Indeed, U.S. Secretary of State Antony Blinken said on Sunday he has "not yet seen evidence that Iran directed or was behind this particular attack, but there is certainly a long relationship." Iran's mission to the United Nations has denied any involvement.
Others instead are pointing at Russia, accused of involvement in the Hamas operation, though concrete evidence has thus far not been cited.
Writing in the Israeli newspaper Yedioth Ahronoth, retired British Army Colonel Richard Kemp said that “unwilling to engage directly with NATO, Putin is instead fueling conflicts between Azerbaijan and Armenia, Serbia and Kosovo, West Africa, and now Israel.”
Chairman of the Estonian Parliament's Foreign Affairs Committee, Marko Mihkelson, told Estonian National Television that the involvement of Russia and Iran in the attack is indicated by its timing as well as the fact that “both Moscow and Tehran maintain contacts with Hamas.”
Russia-Hamas relations are longstanding and active, with Moscow hosting a Hamas delegation in March this year. They met with Russian Foreign Minister Sergey Lavrov, who subsequently warned that Hamas' "patience" with Israel was "running out." Hamas leaders also visited Russia in May and September 2022.
Kremlin wants to shift attention
Russia has also long maintained a close working relationship with Iran and its network of partner militant organizations—especially Hezbollah in Lebanon—across the Middle East, seeing them as an alternative power base capable of challenging regional U.S. and allied interests. Moscow has drawn closer to Iran since its full-scale invasion of Ukraine in February 2022.
The American Institute for the Study of War has suggested that Russia might benefit from the shift in international attention away from its atrocities in Ukraine and towards the deteriorating situation in Israel and the Palestinian territories.
"The Kremlin is already and will likely continue to exploit the Hamas attacks in Israel to advance several information operations intended to reduce U.S. and Western support and attention to Ukraine," the Washington-based think tank said on Saturday.

A file photo of a rally at the Palestinian embassy in Moscow in support of Gaza after it was hit by Israeli missile strikes in May 2021.
Andrei Berets/TASS/ZUMA
Wagner training?
Israel is expected to launch a ground assault into Gaza in the coming days, while tensions remain high in the occupied West Bank and along the border with Lebanon, where Hezbollah enjoys de facto control.
Russian Foreign Ministry spokesperson, Maria Zakharova, blamed "the West" for blocking peace-making efforts between Russia, the U.S., the European Union and the United Nations for the outbreak of renewed violence in the Middle East.
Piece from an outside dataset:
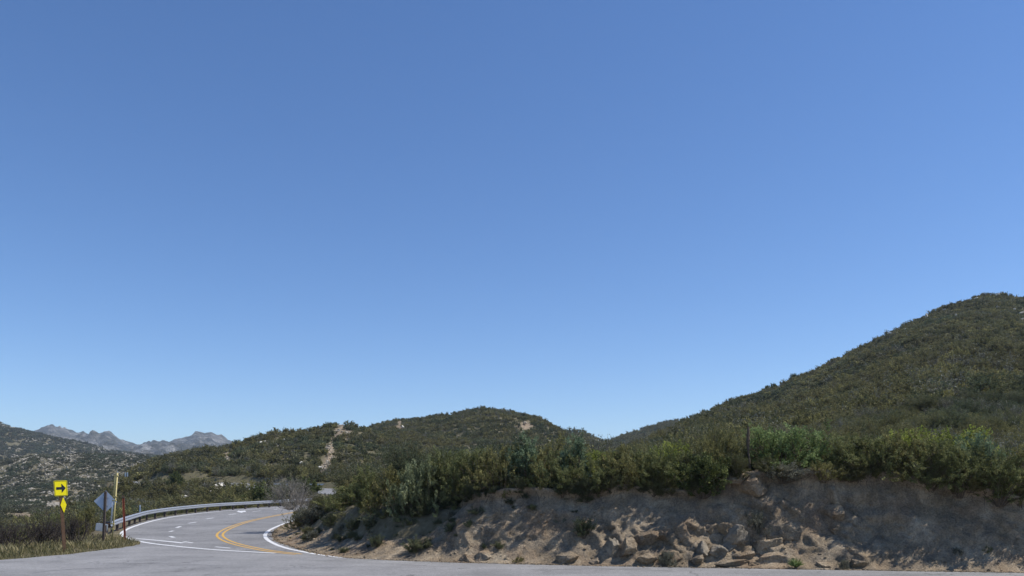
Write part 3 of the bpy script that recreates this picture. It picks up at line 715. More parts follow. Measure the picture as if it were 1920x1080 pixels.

Some pro-Ukrainian accounts on X, formerly known as Twitter, claimed without substantiation that the Wagner Group mercenary organization may have trained the Hamas units that launched the attack. Wagner has no known presence in the Palestinian territories, while Hamas' assault units are highly experienced and trained with the assistance of outside powers like Iran.
Russia's own Interest
This said, evidence of Russian involvement in Hamas’ attack remains limited and some experts believe it may well be in Russia’s interest for them to remain cautious with regards to developments in the Middle East. After all, by aggravating Israel, a nuclear power in its own right, Moscow risks the possibility that Israel would “give lethal weapons to Kyiv” Hanna Notte, director for Eurasia at the James Martin Centre for Nonproliferation Studies, wrote on X.
There's a large Russian diaspora in Israel.
Furthermore, while Russia’s relations with Israel have been tenuous in recent years, mutual cooperation, intelligence sharing, and trade remain extensive. There is also a large Russian diaspora in Israel (one that predates the war in Ukraine).
If there were any large-scale war in the Middle East region, “Russia would not have the capacity to deal with it”, Notte added, given its losses and dwindling troop numbers in Ukraine.
However, should the U.S. come down hard on the side of Israel, something which is looking more and more likely, Russia may “further drift into Iran’s orbit.” Then, anything is possible.